ここのバーは他にはない、ちょっと変わり種のカクテルを出してくれる。今の季節なら、温かいスープのカクテルか。これが美味しい。温かいし、「ミルキーランド」(南日本酪農協同株式会社)という地元の乳業メーカーがつくった、国産唯一のクリームリキュールが入っているから、ほどよく酔える。寒い日には、ぴったりだ。
マスターの発想は豊かだ。ジントニックにセロリを入れたり、新しいお酒の飲み方を発見させてくれる。だから楽しい。アリアに行くまで僕の頭の中には、温かいカクテルなんてなかった。大半のお客さんも同じようで、おすすめでスープカクテルを提案すると、びっくりされるという。マスターは常に新しいお酒の提案の仕方を模索していて、僕は共感が持てるのだ。
都城市といえば焼酎界の巨人、霧島酒造の本拠地。街の飲食店には、黒霧島、白霧島、赤霧島、茜霧島など、霧島酒造の焼酎があふれている。焼酎はお湯割り、水割り、ストレートといろんな飲み方を自由に楽しめるのが魅力。そう言えば、カクテルという概念はあまりなかったな、とふと思った。
昔ながらの焼酎党の人に聞くと「焼酎をカクテルにするなんて邪道」という声も多い。でも、僕はいいじゃない、と思う。

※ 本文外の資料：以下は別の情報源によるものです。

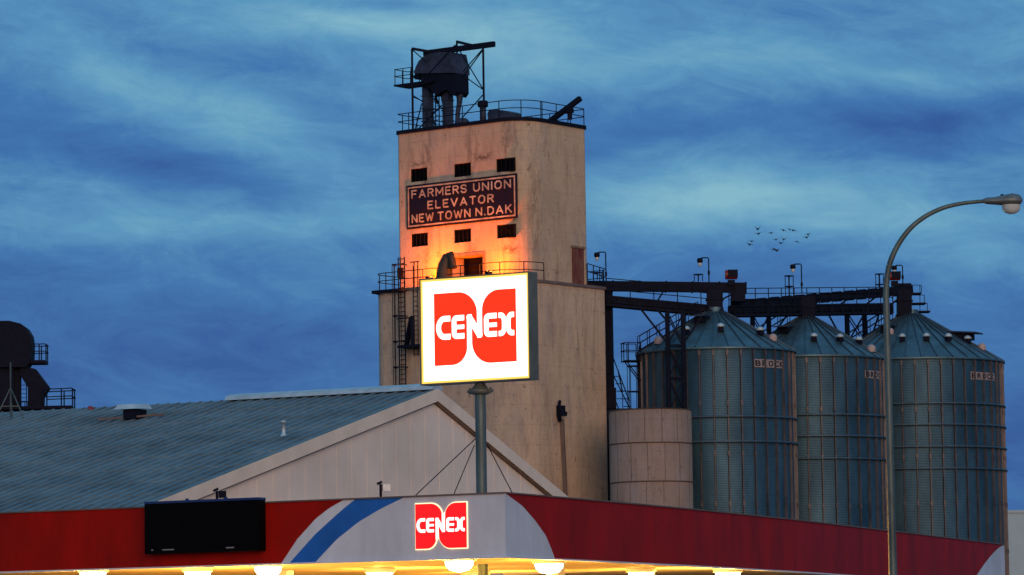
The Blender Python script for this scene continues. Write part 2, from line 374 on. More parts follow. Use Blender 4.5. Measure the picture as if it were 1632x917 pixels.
def field_slab(mb, fn, x0, x1, y0, y1, nx, ny, place, depth):
    xs = np.linspace(x0, x1, nx+1); ys = np.linspace(y0, y1, ny+1); X, Y = np.meshgrid(xs, ys); D = fn(X, Y)
    idx = {}; vs = []; fs = []
    def vid(x, y):
        k = (round(x*1e5), round(y*1e5))
        if k not in idx: idx[k] = len(vs); vs.append((x, y))
        return idx[k]
    for j in range(ny):
        for i in range(nx):
            c = [(xs[i], ys[j], D[j, i]), (xs[i+1], ys[j], D[j, i+1]), (xs[i+1], ys[j+1], D[j+1, i+1]), (xs[i], ys[j+1], D[j+1, i])]
            if all(q[2] >= 0 for q in c): continue
            pl = []
            for a, b in zip(c, c[1:]+c[:1]):
                if a[2] < 0: pl.append(vid(a[0], a[1]))
                if (a[2] < 0) != (b[2] < 0):
                    t = a[2]/(a[2]-b[2]); pl.append(vid(a[0]+(b[0]-a[0])*t, a[1]+(b[1]-a[1])*t))
            q = []
            for k in pl:
                if not q or q[-1] != k: q.append(k)
            if len(q) > 1 and q[0] == q[-1]: q.pop()
            if len(set(q)) >= 3 and len(set(q)) == len(q): fs.append(tuple(q))
    n = len(vs); edges = {}
    for f in fs:
        for a, b in zip(f, f[1:]+f[:1]): edges[(a, b)] = 1
    side = [(a, b, b+n, a+n) for (a, b) in edges if (b, a) not in edges]
    V = [place(x, y, depth) for x, y in vs]+[place(x, y, 0) for x, y in vs]
    mb.add(V, fs+[(q[1], q[0], q[3], q[2]) for q in side])

# ------------------------------------------------------------ ground
g = MB(); g.add([(-900, -300, 0), (900, -300, 0), (900, 2500, 0), (-900, 2500, 0)], [(0, 1, 2, 3)]); struct(g.build('ground', 'grass_ground', origin=(0, 0, 0)))
g = MB(); g.add([(-60, -20, .004), (70, -20, .004), (70, 250, .004), (-60, 250, .004)], [(0, 1, 2, 3)]); struct(g.build('forecourt', 'asphalt', origin=(0, 0, .004)))
g = MB(); g.add([(-200, 20, .008), (200, 20, .008), (200, 32, .008), (-200, 32, .008)], [(0, 1, 2, 3)]); struct(g.build('road', 'asphalt', origin=(0, 0, .008)))

# ------------------------------------------------------------ concrete elevator tower
O = Vector((.49, 227.9, 0)); A38 = RAD(38)
es = Vector((-math.cos(A38), math.sin(A38), 0))       # along the signed face, leftwards
et = Vector((math.sin(A38), math.cos(A38), 0))        # into depth, rightwards
def T(s, t, z): return O+es*s+et*t+Vector((0, 0, z))
def TP(x, y, t):      # pixel -> (s, z) on the plane at depth t
    p = onpl(x, y, T(0, t, 0), et); return (p-O).dot(es), p.z
ZU, ZL, TF = 34.8, 24.6, 1.74
tw = thing('grain_elevator', 'tall cream concrete grain elevator with stepped block, lettered sign and rounded corners', 'grain elevator', T(5, 4, 0))
spots = []
for (px, py, rx, rz, k) in ((770, 250, 1.0, .35, .9), (665, 262, .8, .25, .7), (812, 396, .9, .4, .9), (897, 250, .6, 7, .9), (860, 330, 1.1, 5, .6)):
    s, z = TP(px, py, TF) if px < 830 else (0, 0)
    p = T(s, TF, z) if px < 830 else atY(px, py, 230.5)
    spots.append((tuple(p-wloc(tw)), rx, rz, k))
for wx_, wy_ in ((667.5, 279), (737, 271), (804.5, 263), (668.5, 382.5), (737, 376), (805.5, 368.5)):
    s, z = TP(wx_, wy_, TF); spots.append((tuple(T(s-.5, TF, z-.7)-wloc(tw)), .35, 1.9, .55))
for s, z in ((2.2, 33.2), (5.0, 33.4), (8.6, 33.0)): spots.append((tuple(T(s, TF, z)-wloc(tw)), .7, 2.4, .5))
concrete('concrete', (.60, .455, .32), (.13, .09, .075), (.34, .15, .07), spots)
concrete('concrete_low', (.60, .455, .33), (.14, .10, .08), (.34, .18, .10), [(tuple(atY(648, 535, 231)-wloc(tw)), 1.6, 5, .7), (tuple(atY(900, 575, 230)-wloc(tw)), .5, 1.2, .8)])
up = [T(s, t, 0) for s, t in roundrect(.97, 11.07, TF, 8.3, (1.9, .25, .25, .3), 10)]
lo = [T(s, t, 0) for s, t in roundrect(0, 11.85, 0, 8.77, (2.4, 1.1, .3, .25), 12)]
mb = MB(); mb.prism(lo, 0, ZL); mb.build('lower_block', 'concrete_low', tw)
mb = MB(); mb.prism(up, ZL, ZU); upo = mb.build('upper_block', 'concrete', tw)
WIN = [(667.5, 279), (737, 271), (804.5, 263), (668.5, 382.5), (737, 376), (805.5, 368.5)]
wins = [(*TP(x, y, TF), 1.36, .84) for x, y in WIN]
ds0, dzt = TP(720, 411, TF); ds1, _ = TP(770, 405, TF)
cut = MB()
for s, z, w, h in wins: cut.box(T(s+w/2, TF-.3, z-h/2), -es*w, et*.6, (0, 0, h))
cut.box(T(ds0, TF-.3, ZL+.02), es*(ds1-ds0), et*1.6, (0, 0, dzt-ZL))
co = cut.build('cutter', 'concrete', tw)
bm_ = upo.modifiers.new('b', 'BOOLEAN'); bm_.object = co; bm_.operation = 'DIFFERENCE'; bm_.solver = 'EXACT'
bpy.context.view_layer.update(); dg = bpy.context.evaluated_depsgraph_get()
nm = bpy.data.meshes.new_from_object(upo.evaluated_get(dg)); upo.modifiers.clear(); upo.data = nm; upo.data.name = 'upper_block'
nm.materials.clear(); nm.materials.append(MATS['concrete']); bpy.data.objects.remove(co)
for s, z, w, h in wins:
    f = MB(); fr = .06
    for a, b in (((s+w/2, z-h/2), (w, fr)), ((s+w/2, z+h/2-fr), (w, fr))): f.box(T(a[0], TF+.06, a[1]), -es*b[0], et*.1, (0, 0, b[1]))
    f.box(T(s+w/2, TF+.06, z-h/2+fr), -es*fr, et*.1, (0, 0, h-2*fr)); f.box(T(s-w/2+fr, TF+.06, z-h/2+fr), -es*fr, et*.1, (0, 0, h-2*fr))
    for k in (1, 2, 3): f.box(T(s+w/2-k*w/4+.015, TF+.07, z-h/2+fr), -es*.03, et*.08, (0, 0, h-2*fr))
    fo = f.build('window', 'louver', tw)
    l = MB(); l.box(T(s+w/2-.01, TF+.17, z-h/2+.01), -es*(w-.02), et*.05, (0, 0, h-.02)); l.build('pane', 'black_panel', fo)
f = MB(); f.box(T(ds1+.0, TF+1.2, ZL+.03), es*(ds0-ds1), et*.06, (0, 0, dzt-ZL-.02))  # near-black panel: darkness of the unlit room put into its colour
dr = f.build('doorway', 'dark_room', tw)
f = MB(); q = .17
f.box(T(ds0+q, TF-.07, dzt), -es*(ds0-ds1+2*q), et*.14, (0, 0, .2)); f.box(T(ds0+q, TF-.06, ZL), -es*q, et*.12, (0, 0, dzt-ZL)); f.box(T(ds1, TF-.06, ZL), -es*q, et*.12, (0, 0, dzt-ZL))
f.build('door_frame', 'wood_frame', dr)
# cornices
def grow(poly, c, d):
    n = len(poly); out = []
    for i in range(n):
        a, b, e = poly[i-1], poly[i], poly[(i+1) % n]
        t_ = (e-a); nrm = Vector((t_.y, -t_.x, 0)).normalized()
        if nrm.dot(b-c) < 0: nrm = -nrm
        out.append(b+nrm*d)
    return out
cu_, cl_ = T(6, 5, 0), T(5.6, 4.4, 0)
mb = MB(); mb.prism(grow(up, cu_, .12), ZU, ZU+.22); mb.build('upper_cornice', 'steel_dark', tw)
mb = MB(); mb.prism(grow(lo, cl_, .12), ZL+.004, ZL+.18); mb.build('lower_cornice', 'trim_dark', tw)
mb = MB(); railing(mb, [p+Vector((0, 0, ZU+.22)) for p in grow(up, cu_, -.02)], 1.07, 1.45, .024, (.55,), True); mb.build('roof_railing', 'steel_dark', tw)
lowrail = [p+Vector((0, 0, ZL+.18)) for p in grow(lo, cl_, .0)]
# the walkway rail follows front, left end and the rounded corner only
n_ = len(lowrail)
mb = MB(); railing(mb, lowrail[:n_-1], 1.07, 1.5, .024, (.55,)); mb.build('walkway_railing', 'steel_dark', tw)
# left landing with kick plate
mb = MB(); mb.box(T(11.6, -.25, ZL-.02), -es*2.4, et*.9, (0, 0, .2)); mb.build('landing', 'steel_dark', tw)
# caged ladder up the lower block (front face, near its left end)
def ladder(mb, base, top, side, out, w=.42, r=.022, cage=True, rung=.30, first=2.2):
    b, t_ = Vector(base), Vector(top); side = Vector(side).normalized(); out = Vector(out).normalized(); L_ = (t_-b).length; d = (t_-b)/L_
    for k in (-1, 1): mb.bar(b+side*k*w/2, t_+side*k*w/2, r*2)
    z = .2
    while z < L_-.05: mb.bar(b+d*z-side*w/2, b+d*z+side*w/2, r*1.5); z += rung
    if cage:
        z = first
        def hoop(z): return [b+d*z+side*math.cos(RAD(a))*w*.85+out*(math.sin(RAD(a))*.75) for a in range(0, 181, 20)]
        zs = []
        while z < L_+.01: zs.append(z); z += 1.6
        for z in zs:
            h_ = hoop(z)
            for a, c in zip(h_[:-1], h_[1:]): mb.bar(a, c, .05, .07)
        for i in range(1, 9, 2):
            mb.bar(hoop(zs[0])[i], hoop(zs[-1])[i], .035)
s1, z1 = TP(644, 480, 0)
lf = s1
mb = MB(); ladder(mb, T(lf, -.22, 0), T(lf, -.22, ZL+2.1), es, -et, .5, .03); mb.build('caged_ladder', 'steel_dark', tw)
# second ladder rail, hoist bracket and conduit beside it
mb = MB()
s2, _ = TP(661, 480, 0)
for ds in (0, .35): mb.bar(T(s2-ds, -.12, 20.5), T(s2-ds, -.12, ZL+1.5), .045)
for k in range(14): mb.bar(T(s2, -.12, 20.6+k*.3), T(s2-.35, -.12, 20.6+k*.3), .03)
a = T(lf-.4, -.35, 21.0); b = T(lf-1.5, -.9, 21.0)
mb.box(T(lf-.3, -1.1, 20.95), -es*2.4, et*1.1, (0, 0, .16)); mb.bar(T(lf-.3, -.2, 21.1), T(lf-1.3, -.9, 22.7), .28, .2); mb.bar(T(lf-1.4, -.9, 21.1), T(lf-1.4, -.9, 22.9), .22, .22); mb.bar(T(lf-.2, -.9, 22.8), T(lf-1.5, -.9, 22.8), .08)
mb.build('hoist_bracket', 'steel_dark', tw)
# gate post hoops on the landing
mb = MB()
for px in (634, 656, 662):
    s, _ = TP(px, 440, 0); p = T(s, .25, ZL+.2); mb.bar(p, p+Vector((0, 0, 1.6 if px > 640 else 2.0)), .06)
p0, p1 = T(TP(650, 440, 0)[0], .25, ZL+1.8), T(TP(664, 440, 0)[0], .25, ZL+1.8); mb.bar(p0, p1, .06)
mb.bar(T(TP(634, 440, 0)[0], .25, ZL+.9), T(TP(634, 440, 0)[0], .25, ZL+1.5), .32, .3)
mb.build('ladder_gate', 'steel_dark', tw)
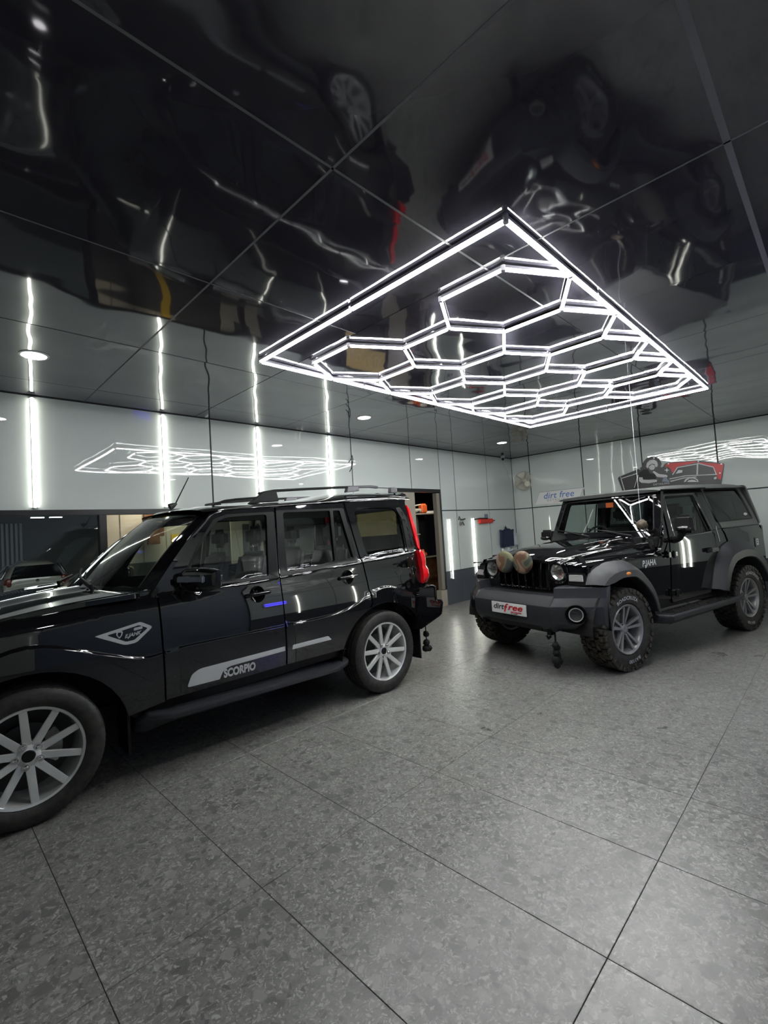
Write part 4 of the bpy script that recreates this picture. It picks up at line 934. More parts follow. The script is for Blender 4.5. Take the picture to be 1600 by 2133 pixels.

若い人の酒離れが進んでいる。既成概念にとらわれず、例えば焼酎をスープにしてみても、焼酎にセロリを入れてみてもいいのではないか、と思うわけである。それで美味しかったら、焼酎の可能性が広がるし、何よりも新たなお酒の飲み方に出会えて楽しいじゃないか。全国各地で、その土地に合ったいろんな焼酎の飲み方が生まれたら、面白いんじゃないか。
アリアはバーだから焼酎は置いていないけれど、マスターの挑戦する姿勢を見ていて、焼酎もどんどん挑戦しようぜ、と思う。
焼酎は自由な酒なんだから、自由な発想で楽しもうぜ、と思うわけである。